I’m six months old. I understand more than I get credit for, and as near as I could figure it, I was in for a time this evening not unlike the moment I emerged from my mommy. Except worse. Instead of a doctor, a nurse and what I’d come to realize as my “parents,” my birth -as inexplicable as that was – was a quiet, unremarkable affair compared to this so-called “Christmas Eve party.” As with just about everything in my life so far, I have many more questions than answers, and my “why?” years are apparently still a ways off. Suffice it to say, I’m about to get blitzed with faces and fingers, giggling, people pinching my cheek, grabbing my hands and speaking complete gibberish. All in the life of a newborn, I suppose. But it’s the kind of encounter that mommy and daddy should know by now should not be tackled without the beneficial effect of…a…rock…solid…nap. Hello?… preceding it. Even if that means being late to the party. I’m a baby. They’ll cut me that slack.
To make a long story short, without that nap, I show up like four miles of bad road. I didn’t want the giggling, the gibberish, the finger grabbing or the cheek pinching. And since I missed my window, I didn’t want to nap anymore either. We’re simple creatures, us newborns. We sleep, we eat, we poop and we sleep. And once we find a rhythm that works, we like to keep it that way. Upset that rhythm and expect to pay the price.
To make a long story short, without that nap, I show up like four miles of bad road. I didn’t want the giggling, the gibberish, the finger grabbing or the cheek pinching. And since I missed my window, I didn’t want to nap anymore either.
But I think they learned their lesson, because the next day is another blast of humanity, but I had one of those naps that you usually only dream about, and I show up this time like the final airport scene in Love Actually. I’m giggling my tiny little butt off, grabbing fingers, cooing to every pinch of my cheek and joyously screaming out the only two words I think I know. (It’s “momma” and “dada,” but nobody is really sure.)

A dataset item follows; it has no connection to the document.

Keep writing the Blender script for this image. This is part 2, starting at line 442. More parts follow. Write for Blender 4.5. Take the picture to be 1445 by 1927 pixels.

I’m the baby again with the thousand watt smile from all those pictures they’re posting of me on Facebook. It’s not rocket science, folks. Give me a good, solid nap, and I’ll put on a show. I was being passed around like a plate of pasta, and I made sure everybody got a finger grab and a gurgle.
A couple of parting comments. I’m feeling really lucky with this crew, as they call themselves. It’s kind of a nice ego boost to be the center of the universe. That won’t last, of course, especially after I get the knack of crawling down pat. That’s when I’ll get bombarded with the toddler’s version of the N-word: “No!” The house will look like the border wall, and it’ll seem like everything I do will turn into some interminable “teachable moment.” And wait until I figure out how to climb!
That’s when I’ll look fondly back to a simpler time, when everything I did was cute and worthy of shameless praise. Ah, the good old days, I’ll be thinking, sitting on that potty, wondering why diapers were suddenly not good enough anymore.